Pictures do not belong in the copy, so please give every entry below again exactly.
------------------------
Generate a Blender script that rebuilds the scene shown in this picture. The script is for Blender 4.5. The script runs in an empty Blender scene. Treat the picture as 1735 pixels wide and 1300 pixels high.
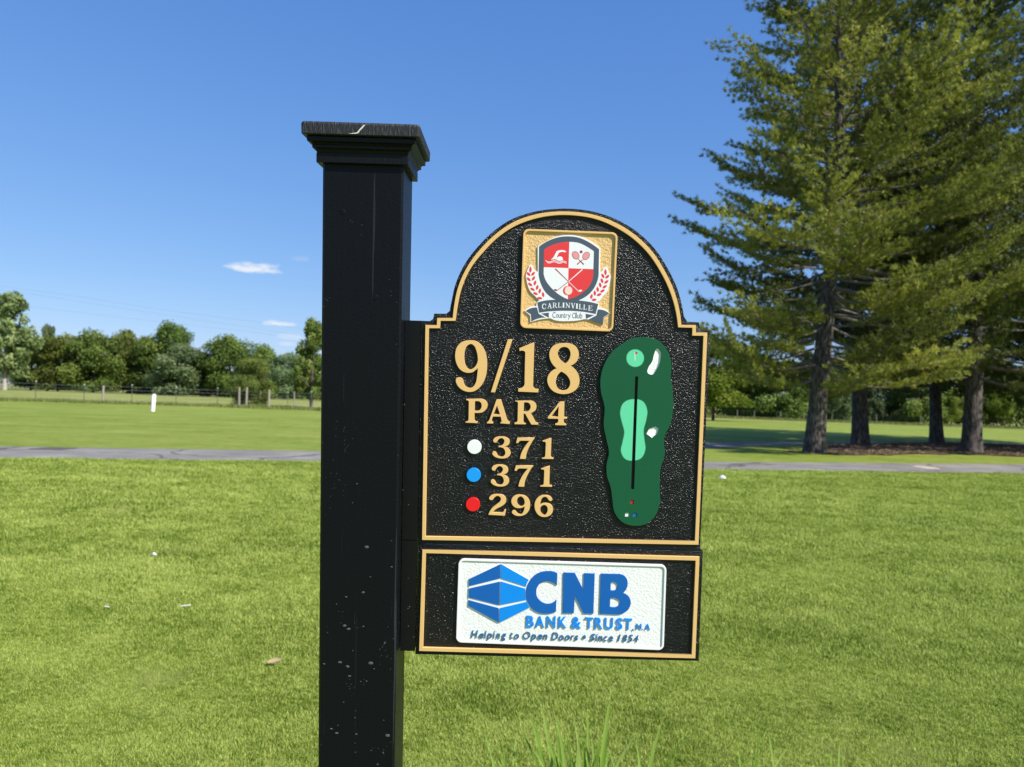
import bpy, math, random
import numpy as np
from mathutils import Matrix, Vector
rad = math.radians
sc = bpy.context.scene
COL = sc.collection
# ---------------------------------------------------------------- camera
CAM = Vector((0, 0, 1.5))
pit = math.atan(31/1303); rho = rad(1.15)
fw = Vector((0, math.cos(pit), math.sin(pit)))
r0 = Vector((1, 0, 0)); u0 = r0.cross(fw)
rt = r0*math.cos(rho)+u0*math.sin(rho); up = u0*math.cos(rho)-r0*math.sin(rho)
cd = bpy.data.cameras.new('camera'); cam = bpy.data.objects.new('camera', cd); COL.objects.link(cam)
m = Matrix.Identity(4)
for i in range(3):
    m[i][0] = rt[i]; m[i][1] = up[i]; m[i][2] = -fw[i]; m[i][3] = CAM[i]
cam.matrix_world = m
cd.sensor_width = 36; cd.lens = 36*1303/1735; cd.clip_start = 0.05; cd.clip_end = 6000
cd.dof.use_dof = True; cd.dof.focus_distance = 1.36; cd.dof.aperture_fstop = 7.5
sc.camera = cam
# ---------------------------------------------------------------- light
SUN_EL, SUN_AZ = 39.0, 52.0     # elevation; azimuth measured from straight behind the camera towards its right
sv = Vector((math.cos(rad(SUN_EL))*math.sin(rad(SUN_AZ)), -math.cos(rad(SUN_EL))*math.cos(rad(SUN_AZ)), math.sin(rad(SUN_EL))))
ld = bpy.data.lights.new('sun', 'SUN'); ld.energy = 4.6; ld.angle = rad(0.53); ld.color = (1, 0.945, 0.86)
sun = bpy.data.objects.new('sun', ld); COL.objects.link(sun)
sun.rotation_euler = sv.to_track_quat('Z', 'Y').to_euler()
w = bpy.data.worlds.new('World'); sc.world = w; w.use_nodes = True
nt = w.node_tree; N = nt.nodes; LK = nt.links; N.clear()
out = N.new('ShaderNodeOutputWorld'); bg = N.new('ShaderNodeBackground'); sky = N.new('ShaderNodeTexSky')
sky.sky_type = 'NISHITA'; sky.sun_disc = False; sky.sun_elevation = rad(SUN_EL)
sky.sun_rotation = math.atan2(sv.x, sv.y)
sky.altitude = 150; sky.air_density = 1.0; sky.dust_density = 0.25; sky.ozone_density = 2.6
bg.inputs[1].default_value = 0.105
def wm(op, a, b=None, c=None):
    n = N.new('ShaderNodeMath'); n.operation = op
    for i, v in enumerate((a, b, c)):
        if v is None: continue
        if isinstance(v, (int, float)): n.inputs[i].default_value = v
        else: LK.new(v, n.inputs[i])
    return n.outputs[0]
geo = N.new('ShaderNodeNewGeometry'); vm = N.new('ShaderNodeVectorMath'); vm.operation = 'SCALE'; vm.inputs[3].default_value = -1
LK.new(geo.outputs['Incoming'], vm.inputs[0])
sep = N.new('ShaderNodeSeparateXYZ'); LK.new(vm.outputs[0], sep.inputs[0])
az = wm('ARCTAN2', sep.outputs[0], sep.outputs[1]); el = wm('ARCSINE', sep.outputs[2])
cmb = N.new('ShaderNodeCombineXYZ'); LK.new(az, cmb.inputs[0]); LK.new(wm('MULTIPLY', el, 2.6), cmb.inputs[1])
nz = N.new('ShaderNodeTexNoise'); nz.inputs['Scale'].default_value = 42; nz.inputs['Detail'].default_value = 6; nz.inputs['Roughness'].default_value = 0.6
LK.new(cmb.outputs[0], nz.inputs[0])
def px_dir(px, py):
    d = fw+rt*((px-867.5)/1303)-up*((py-650)/1303); d.normalize()
    return math.atan2(d.x, d.y), math.asin(d.z)
tot = None
# small fair-weather clouds low in the sky (direction from the ground, half sizes in radians, strength)
for a0, e0, wa, we, s in [(-0.3275, 0.1560, 0.040, 0.0105, 1.0), (-0.2975, 0.0905, 0.022, 0.0065, 1.0), (-0.282, 0.0745, 0.022, 0.006, .42), (-0.2875, 0.066, 0.014, 0.005, .42), (-0.241, 0.087, 0.016, 0.009, .9), (-0.272, 0.172, 0.016, 0.006, .12), (0.9, .14, .06, .02, 1), (-1.2, .17, .08, .02, 1), (2.2, .2, .1, .03, 1), (-2.5, .15, .09, .02, 1), (1.5, .11, .07, .018, 1)]:
    dx = wm('DIVIDE', wm('SUBTRACT', az, a0), wa); dy = wm('DIVIDE', wm('SUBTRACT', el, e0), we)
    # flat base: the lower half falls off faster
    dy = wm('MULTIPLY', dy, wm('ADD', 1.0, wm('MULTIPLY', wm('LESS_THAN', dy, 0.0), 0.9)))
    rr = wm('SQRT', wm('ADD', wm('MULTIPLY', dx, dx), wm('MULTIPLY', dy, dy)))
    v = wm('SUBTRACT', wm('ADD', wm('SUBTRACT', 1.0, rr), wm('MULTIPLY', nz.outputs[0], 2.0)), 1.07)
    v = wm('MULTIPLY', wm('MINIMUM', wm('MAXIMUM', wm('MULTIPLY', v, 1.6), 0.0), 1.0), s*0.9)
    tot = v if tot is None else wm('MAXIMUM', tot, v)
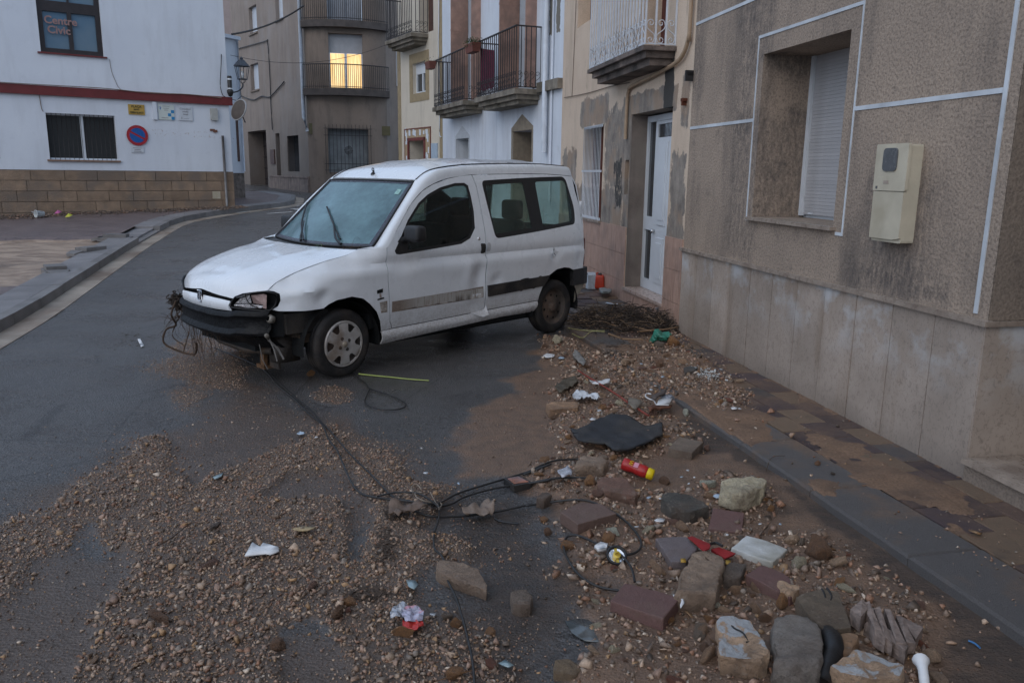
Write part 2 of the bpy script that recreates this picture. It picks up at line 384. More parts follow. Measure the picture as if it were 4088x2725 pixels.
------------------------
» **Answer to the exercise**
Generate a Blender script that rebuilds the scene shown in this picture. The script is for Blender 4.5. The script runs in an empty Blender scene. Treat the picture as 1735 pixels wide and 1300 pixels high.
import bpy, math, random
import numpy as np
from mathutils import Matrix, Vector
rad = math.radians
sc = bpy.context.scene
COL = sc.collection
# ---------------------------------------------------------------- camera
CAM = Vector((0, 0, 1.5))
pit = math.atan(31/1303); rho = rad(1.15)
fw = Vector((0, math.cos(pit), math.sin(pit)))
r0 = Vector((1, 0, 0)); u0 = r0.cross(fw)
rt = r0*math.cos(rho)+u0*math.sin(rho); up = u0*math.cos(rho)-r0*math.sin(rho)
cd = bpy.data.cameras.new('camera'); cam = bpy.data.objects.new('camera', cd); COL.objects.link(cam)
m = Matrix.Identity(4)
for i in range(3):
    m[i][0] = rt[i]; m[i][1] = up[i]; m[i][2] = -fw[i]; m[i][3] = CAM[i]
cam.matrix_world = m
cd.sensor_width = 36; cd.lens = 36*1303/1735; cd.clip_start = 0.05; cd.clip_end = 6000
cd.dof.use_dof = True; cd.dof.focus_distance = 1.36; cd.dof.aperture_fstop = 7.5
sc.camera = cam
# ---------------------------------------------------------------- light
SUN_EL, SUN_AZ = 39.0, 52.0     # elevation; azimuth measured from straight behind the camera towards its right
sv = Vector((math.cos(rad(SUN_EL))*math.sin(rad(SUN_AZ)), -math.cos(rad(SUN_EL))*math.cos(rad(SUN_AZ)), math.sin(rad(SUN_EL))))
ld = bpy.data.lights.new('sun', 'SUN'); ld.energy = 4.6; ld.angle = rad(0.53); ld.color = (1, 0.945, 0.86)
sun = bpy.data.objects.new('sun', ld); COL.objects.link(sun)
sun.rotation_euler = sv.to_track_quat('Z', 'Y').to_euler()
w = bpy.data.worlds.new('World'); sc.world = w; w.use_nodes = True
nt = w.node_tree; N = nt.nodes; LK = nt.links; N.clear()
out = N.new('ShaderNodeOutputWorld'); bg = N.new('ShaderNodeBackground'); sky = N.new('ShaderNodeTexSky')
sky.sky_type = 'NISHITA'; sky.sun_disc = False; sky.sun_elevation = rad(SUN_EL)
sky.sun_rotation = math.atan2(sv.x, sv.y)
sky.altitude = 150; sky.air_density = 1.0; sky.dust_density = 0.25; sky.ozone_density = 2.6
bg.inputs[1].default_value = 0.105
def wm(op, a, b=None, c=None):
    n = N.new('ShaderNodeMath'); n.operation = op
    for i, v in enumerate((a, b, c)):
        if v is None: continue
        if isinstance(v, (int, float)): n.inputs[i].default_value = v
        else: LK.new(v, n.inputs[i])
    return n.outputs[0]
geo = N.new('ShaderNodeNewGeometry'); vm = N.new('ShaderNodeVectorMath'); vm.operation = 'SCALE'; vm.inputs[3].default_value = -1
LK.new(geo.outputs['Incoming'], vm.inputs[0])
sep = N.new('ShaderNodeSeparateXYZ'); LK.new(vm.outputs[0], sep.inputs[0])
az = wm('ARCTAN2', sep.outputs[0], sep.outputs[1]); el = wm('ARCSINE', sep.outputs[2])
cmb = N.new('ShaderNodeCombineXYZ'); LK.new(az, cmb.inputs[0]); LK.new(wm('MULTIPLY', el, 2.6), cmb.inputs[1])
nz = N.new('ShaderNodeTexNoise'); nz.inputs['Scale'].default_value = 42; nz.inputs['Detail'].default_value = 6; nz.inputs['Roughness'].default_value = 0.6
LK.new(cmb.outputs[0], nz.inputs[0])
def px_dir(px, py):
    d = fw+rt*((px-867.5)/1303)-up*((py-650)/1303); d.normalize()
    return math.atan2(d.x, d.y), math.asin(d.z)
tot = None
# small fair-weather clouds low in the sky (direction from the ground, half sizes in radians, strength)
for a0, e0, wa, we, s in [(-0.3275, 0.1560, 0.040, 0.0105, 1.0), (-0.2975, 0.0905, 0.022, 0.0065, 1.0), (-0.282, 0.0745, 0.022, 0.006, .42), (-0.2875, 0.066, 0.014, 0.005, .42), (-0.241, 0.087, 0.016, 0.009, .9), (-0.272, 0.172, 0.016, 0.006, .12), (0.9, .14, .06, .02, 1), (-1.2, .17, .08, .02, 1), (2.2, .2, .1, .03, 1), (-2.5, .15, .09, .02, 1), (1.5, .11, .07, .018, 1)]:
    dx = wm('DIVIDE', wm('SUBTRACT', az, a0), wa); dy = wm('DIVIDE', wm('SUBTRACT', el, e0), we)
    # flat base: the lower half falls off faster
    dy = wm('MULTIPLY', dy, wm('ADD', 1.0, wm('MULTIPLY', wm('LESS_THAN', dy, 0.0), 0.9)))
    rr = wm('SQRT', wm('ADD', wm('MULTIPLY', dx, dx), wm('MULTIPLY', dy, dy)))
    v = wm('SUBTRACT', wm('ADD', wm('SUBTRACT', 1.0, rr), wm('MULTIPLY', nz.outputs[0], 2.0)), 1.07)
    v = wm('MULTIPLY', wm('MINIMUM', wm('MAXIMUM', wm('MULTIPLY', v, 1.6), 0.0), 1.0), s*0.9)
    tot = v if tot is None else wm('MAXIMUM', tot, v)
Write part 2 of the bpy script that recreates this picture. It picks up at line 384. More parts follow. Measure the picture as if it were 4088x2725 pixels.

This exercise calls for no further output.